Looking from the windows of the rooms which Mary occupied, and whence the infant James was let down in a basket to the bottom of the rock, one glances across the “plainstanes” of the Grassmarket, the scene of Jock Porteous’s slaughter, to the Old Greyfriars Churchyard and its graves of martyrs and of persecutors, to the dome and towers of the old and new University buildings, and to the piled and crowded buildings, thinning out and becoming newer as they descend the warm slopes of Morningside and Newington towards the bluffs of Craiglockhart, the whinny slopes of the Braids, and Craigmillar Castle, behind which are the finely pencilled lines of the Pentlands, the Moorfoots, and the Lammermoors. Or the eye can follow the impending walls of the many-storeyed houses of the Lawnmarket and the High Street, as far as the “Crown” of St. Giles and the Parliament House—each of them part and parcel of the national life—and so on by the Canongate and its memorable old “lands” and closes, towards the spot where the Palace and the ruined Abbey of Holyrood, shouldered by breweries and canopied by the smoke of gasworks, shelter under the Salisbury Crags. Or looking away from the grim Old Town, one may travel far before seeing anything to compare with the stately front of Prince’s Street, facing its gardens and the sun, and turned away from the cold blasts of the north; the Calton Hill and its monuments; the serried lines of the New Town streets and squares, broken by frequent spires and towers, and sweeping away in one direction towards the wooded sides of Corstorphine, and in the other joining Leith and its shipping; while beyond, if the day be fine, the glorious view is bounded by the Firth and its islands and the hills of Fife, melting in a distance where land, sea, and sky are indistinguishable.
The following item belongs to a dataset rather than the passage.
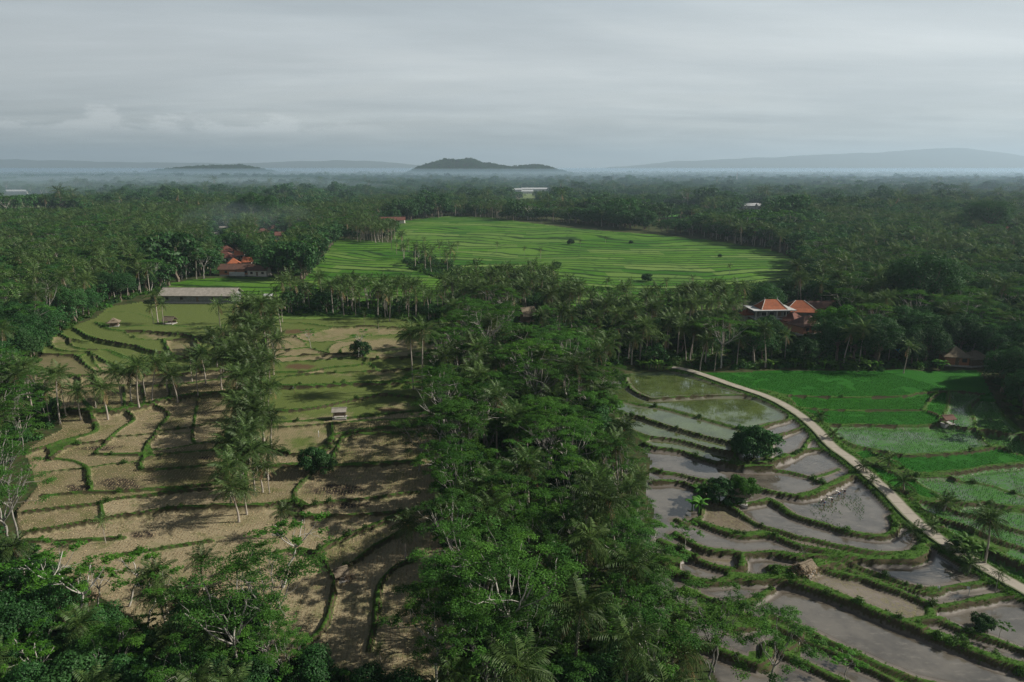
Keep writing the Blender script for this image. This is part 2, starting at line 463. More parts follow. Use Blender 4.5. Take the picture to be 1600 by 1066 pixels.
# ------------------------------------------------------------------ terrain grid, finer near the camera
KS, Y0, Y1 = 0.0036, 56.0, 930.0
NRW = int(math.log(Y1 / Y0) / KS)
us = np.arange(-0.955, 0.9551, KS)
ys = Y0 * np.exp(np.arange(NRW) * KS)
NC = len(us)
GX, GY = us[None, :] * ys[:, None], np.repeat(ys[:, None], NC, 1)
GH = hgt(GX, GY)
GPX, GPY, _ = proj(GX, GY, GH)
BD = np.full(GX.shape, 9.0)
BH = np.full(GX.shape, 0.3)
RD = np.full(GX.shape, 99.0)


def smooth_line(pl, n=4, jit=0.0):
    W = np.array([unproj(*p)[:2] for p in pl], float)
    if len(W) < 3:
        t = np.linspace(0, 1, 8)[:, None]
        return W[0] * (1 - t) + W[1] * t
    Q = np.concatenate([[2 * W[0] - W[1]], W, [2 * W[-1] - W[-2]]])
    out = []
    for i in range(1, len(Q) - 2):
        p0, p1, p2, p3 = Q[i - 1], Q[i], Q[i + 1], Q[i + 2]
        for k in range(n):
            t = k / n
            out.append(0.5 * ((2 * p1) + (p2 - p0) * t + (2 * p0 - 5 * p1 + 4 * p2 - p3) * t * t + (3 * p1 - p0 - 3 * p2 + p3) * t ** 3))
    out.append(W[-1])
    return np.array(out)


def seg_dist(line, reach, fn):
    for a, b in zip(line[:-1], line[1:]):
        lo, hi = np.minimum(a, b) - reach, np.maximum(a, b) + reach
        if hi[1] < Y0 or lo[1] > Y1:
            continue
        r0 = max(0, int(math.log(max(lo[1], Y0) / Y0) / KS))
        r1 = min(NRW, int(math.log(max(hi[1], Y0) / Y0) / KS) + 2)
        yl = max(lo[1], Y0)
        c = [v / q for v in (lo[0], hi[0]) for q in (yl, max(hi[1], Y0))]
        c0 = max(0, int((min(c) + 0.955) / KS) - 1)
        c1 = min(NC, int((max(c) + 0.955) / KS) + 2)
        if r1 <= r0 or c1 <= c0:
            continue
        X, Y = GX[r0:r1, c0:c1], GY[r0:r1, c0:c1]
        d = b - a
        t = np.clip(((X - a[0]) * d[0] + (Y - a[1]) * d[1]) / (d @ d + 1e-9), 0, 1)
        fn(slice(r0, r1), slice(c0, c1), np.hypot(X - a[0] - t * d[0], Y - a[1] - t * d[1]))


WOB = 0.55 * vnoise(GX, GY, 5, 4) + 0.25 * vnoise(GX, GY, 2, 5)
BLINES = []
for w, h, grass, pl in BUNDS:
    ln = smooth_line(pl)
    BLINES.append((w, h, grass, ln))

    def f(r, c, d, w=w, h=h):
        q = d + WOB[r, c] * 0.45 * min(w, 1.0) - w
        s = q < BD[r, c]
        BD[r, c] = np.where(s, q, BD[r, c])
        BH[r, c] = np.where(s, h, BH[r, c])
    seg_dist(ln, w + 4.5, f)
path_line = smooth_line(PATH, 6)


def f(r, c, d):
    RD[r, c] = np.minimum(RD[r, c], d)


seg_dist(path_line, 8, f)
PW = 1.38
BD = np.minimum(BD, RD - PW - 0.9)
mFL, mFR = inpoly(GPX, GPY, FL), inpoly(GPX, GPY, FR)
mL = inpoly(GPX, GPY, FM) | inpoly(GPX, GPY, FC)
field = (mFL | mFR) & ~mL
free = field & (BD > 0)
# connected paddies: cores first, then grown back to the bunds


def components(mask):
    lab = np.full(mask.shape, -1, np.int64)
    par = []

    def find(a):
        while par[a] != a:
            par[a] = par[par[a]]
            a = par[a]
        return a
    prev = []
    for r in range(mask.shape[0]):
        dd = np.diff(np.concatenate([[0], mask[r].astype(np.int8), [0]]))
        runs = []
        j = 0
        for s0, e0 in zip(np.where(dd == 1)[0], np.where(dd == -1)[0]):
            idn = len(par)
            par.append(idn)
            while j < len(prev) and prev[j][1] <= s0:
                j += 1
            k = j
            while k < len(prev) and prev[k][0] < e0:
                ra, rb = find(prev[k][2]), find(idn)
                par[max(ra, rb)] = min(ra, rb)
                k += 1
            runs.append((s0, e0, idn))
            lab[r, s0:e0] = idn
        prev = runs
    roots = np.array([find(i) for i in range(len(par))] or [-1])
    return np.where(lab >= 0, roots[np.clip(lab, 0, None)], -1)


inner = free & ~(mFL & (GPX > 652))
lab = components(inner & (BD > 1.25))
for _ in range(60):
    p = np.pad(lab, 1, constant_values=-1)
    mx = np.maximum.reduce([p[:-2, 1:-1], p[2:, 1:-1], p[1:-1, :-2], p[1:-1, 2:]])
    lab = np.where(inner & (lab < 0), mx, lab)
rest0 = components(inner & (lab < 0))
lab = np.where(rest0 >= 0, rest0 + 2 * 10 ** 6, lab)
for _ in range(60):
    p = np.pad(lab, 1, constant_values=-1)
    mx = np.maximum.reduce([p[:-2, 1:-1], p[2:, 1:-1], p[1:-1, :-2]])
    lab = np.where(free & (lab < 0), mx, lab)
rest = components(free & (lab < 0))
lab = np.where(rest >= 0, rest + 10 ** 6, lab)
cell = (KS * GY) ** 2
ids, inv = np.unique(lab, return_inverse=True)
inv = inv.reshape(lab.shape)
area = np.bincount(inv.ravel(), cell.ravel())
cnt = np.bincount(inv.ravel())
small = area < 9.0
small[ids == -1] = False
BD = np.where(small[inv], np.minimum(BD, -0.02), BD)
lab = np.where(small[inv], -1, lab)
ids, inv = np.unique(lab, return_inverse=True)
inv = inv.reshape(lab.shape)
area = np.bincount(inv.ravel(), cell.ravel())
mean = lambda a: np.bincount(inv.ravel(), (a * cell).ravel()) / area
LZ, CPX, CPY = mean(GH), mean(GPX), mean(GPY)
comp = np.where(lab >= 0, inv, -1)
LZ = np.round(LZ / 0.05) * 0.05

# kind of each paddy
ctype = {}
for i, cid in enumerate(ids):
    if cid < 0:
        continue
    px, py = CPX[i], CPY[i]
    if px > 880:
        ip = np.argmin([abs(q[1] - py) for q in PATH])
        ctype[i] = 'rice' if px > PATH[ip][0] else 'water'
        if ctype[i] == 'rice' and py > 790:
            ctype[i] = 'wet'
    else:
        ctype[i] = 'grassy' if (px < 425 and py < 560) else 'fallow' if (py < 592 or (px > 420 and py < 640)) else 'stubble'


def gridix(x, y):
    r = np.clip(np.round(np.log(np.maximum(y, Y0) / Y0) / KS).astype(int), 0, NRW - 1)
    c = np.clip(np.round((x / np.maximum(y, 1) + 0.955) / KS).astype(int), 0, NC - 1)
    return r, c


for t, pts in list(SEEDS.items()) + [('water', WATER_LAST)]:
    for p in pts:
        x, y, _ = unproj(*p)
        r, c = gridix(np.array([x]), np.array([y]))
        k = comp[r[0], c[0]]
        if k >= 0:
            ctype[k] = t


isw = np.zeros(len(ids), bool)
for i, t in ctype.items():
    isw[i] = t in ('water', 'pond', 'mud', 'wet')
LEV = np.where(isw[inv], LZ[inv], GH + np.clip(LZ[inv] - GH, -0.55, 0.55))
Z = np.where(comp >= 0, LEV, GH)
zm = np.where((comp >= 0), LEV, np.where(field & (BD <= 0), -99, GH))
need = zm < -50
for _ in range(14):
    p = np.pad(zm, 1, mode='edge')
    mx = np.maximum.reduce([p[:-2, 1:-1], p[2:, 1:-1], p[1:-1, :-2], p[1:-1, 2:]])
    zm = np.where(need, np.maximum(zm, mx), zm)
zm = np.where(zm < -50, GH, zm)
zb = zm + BH * np.clip(-BD / 0.4, 0, 1) + 0.06 * vnoise(GX, GY, 1.3, 8)
Z = np.where(field & (BD <= 0), zb, Z)
Z = np.where(~field & ~mL, GH + 0.35 * vnoise(GX, GY, 9, 1) + 0.12 * vnoise(GX, GY, 3, 2), Z)
PZ = lambda x, y: hgt(x, y) + 0.7
wr = np.clip((RD - PW - 0.4) / 1.6, 0, 1)
Z = np.where(RD < PW + 2.0, (hgt(GX, GY) + 0.6) * (1 - wr) + Z * wr, Z)
LV = 36 * np.log(GY / 330.0) + 1.3 * vnoise(GX, GY, 45, 6) + 2.4 * vnoise(GX, GY, 150, 7) + GX * 0.008



def gz(x, y):
    """ground height of the finished terrain"""
    x, y = np.atleast_1d(np.asarray(x, float)), np.atleast_1d(np.asarray(y, float))
    r, c = gridix(x, y)
    inside = (y > Y0) & (y < Y1 * 0.99) & (np.abs(x / np.maximum(y, 1)) < 0.95)
    return np.where(inside, Z[r, c], hgt(x, y))
# ------------------------------------------------------------------ terrain materials
BURN = [(190, 757, 34, 9), (128, 762, 20, 5), (525, 766, 48, 9), (470, 862, 26, 6), (470, 573, 26, 4), (458, 519, 22, 4), (160, 700, 30, 4), (610, 640, 14, 3), (225, 832, 16, 7), (320, 715, 14, 5), (545, 790, 40, 5)]
BN = np.zeros(GX.shape)
for bx, by, rx, ry in BURN:
    q = np.hypot((GPX - bx) / rx, (GPY - by) / ry) + 0.35 * vnoise(GX, GY, 1.2, 9) + 0.3 * vnoise(GX, GY, 3.5, 19)
    BN = np.maximum(BN, np.clip(1.25 - q, 0, 0.5) * 2)
PID = np.abs(np.sin(np.round(CPX / 6) * 12.99 + np.round(CPY / 6) * 78.23) * 43.758) % 1
PIDG = np.where(comp >= 0, PID[inv], 0.5)


def grass_colour(t, pos):
    n1 = t.noise(pos, 0.5, 5, 0.7)
    n2 = t.noise(pos, 2.6, 4, 0.7)
    g = t.mix(t.step(n2, 0.3, 0.7), (0.022, 0.052, 0.009), (0.055, 0.115, 0.018))
    g = t.mix(t.step(n1, 0.56, 0.72, 0, 0.8), g, (0.085, 0.062, 0.032))
    nz = t.n('ShaderNodeSeparateXYZ', {0: t.n('ShaderNodeNewGeometry').outputs['True Normal']}).outputs[2]
    return t.mix(t.math('MULTIPLY', t.step(nz, 0.86, 0.6), t.step(n2, 0.3, 0.55, 0.35, 0.95)), g, (0.055, 0.04, 0.026))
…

Too often, viewing it from the “clouded Forth,” the grey city, its castle, and its subject hills are swallowed up in the “gloom that saddens heaven and earth” during the dismal Edinburgh winter and spring, and the uncertain summer and autumn. Sometimes they show huge and imposing, like ghosts in the mist, or rise like islands over the strata of smoke and haze in which Leith lies buried. But there are gloriously fine days at all seasons of the year, even in this much-abused climate, and then the long pier, the shipping in the roadstead, the tangle of masts and rigging in the spacious docks, and the warehouses, churches, and close-built houses of the port of Leith make a brave show in the low foreground of a lovely picture. To the west, the wide arms of the Granton breakwaters enclose a harbour, built at the cost of the Duke of Buccleuch. Nearer to Leith is the white pier-head of Newhaven, with stalwart fishermen, and comely fishwives in white “mutches” and short petticoats, grouped about its quays. Leith itself is an old as well as a brisk seat of trade and shipping. The large business it continues to conduct with the ports of the Baltic and the North Sea it has carried on for many centuries, and in these days it has extended its commercial relations to nearly all parts of the world. Many of the most famous episodes in the national annals began and ended in Leith. But royal embassies no longer land or embark there; it is happily exempt from hostile invasions and bloody civil and religious feuds.

THE BASS ROCK, FROM NORTH BERWICK.

Eastward from Leith, sewage meadows and brick-and tile-works suddenly give place to the mile-long front of the Portobello Esplanade, with its pier and bathing coaches and strip of sand, dear to Edinburgh holiday-makers, and with the outline of Arthur’s Seat as a noble background to the masses of handsome villas and lodging-houses. Beyond comes a string of little seaside watering-places, fishing and shipping ports—Fisherrow, Musselburgh, Morrisonhaven, Prestonpans, Cockenzie—which, with the country behind them, vie in picturesqueness of aspect with the Fife towns opposite. A high ridge, the last heave of the Lammermoors, marks the limits of this belt of coast country—the old approach of hostile armies from the South—which might dispute with the district around Stirling the title of the “Battlefield of Scotland.” Carberry Hill, where Mary fell into the hands of the Lords of the Covenant, overlooks the woods of Dalkeith Palace and the Esk, not far above where, between Fisherrow harbour and Musselburgh, that classic stream enters the sea. A continuation of Carberry are the Fawside braes, and right underneath the ruined castle on the sky-line, and between it and Inveresk Church, was fought the battle of Pinkie, so disastrous for the Scots, when the little burn trickling through Pinkie Woods “ran red with blood.” It was on this ground, too, that Cromwell was out-manœuvred by Leslie, and compelled to fall back, “to make the better spring” upon Dunbar; and by the venerable bridge across the Esk, the Young Pretender led his troops from Edinburgh, on hearing that the Royalist forces were advancing by the coast upon the capital. The site of the battle of Prestonpans is in the fields beyond the tumbledown old town of that name, which boasts—and looks as if it boasted truly—of being the first place in Scotland where coal was worked and salt manufactured from sea-water. In the more thriving looking village of Cockenzie, they point out the house in which “Johnnie Cope” was soundly sleeping when the Highlanders, making a circuit of the high ground behind Tranent, and crossing the marsh at Seton, “sprang upon him out of the mist” of a September morning.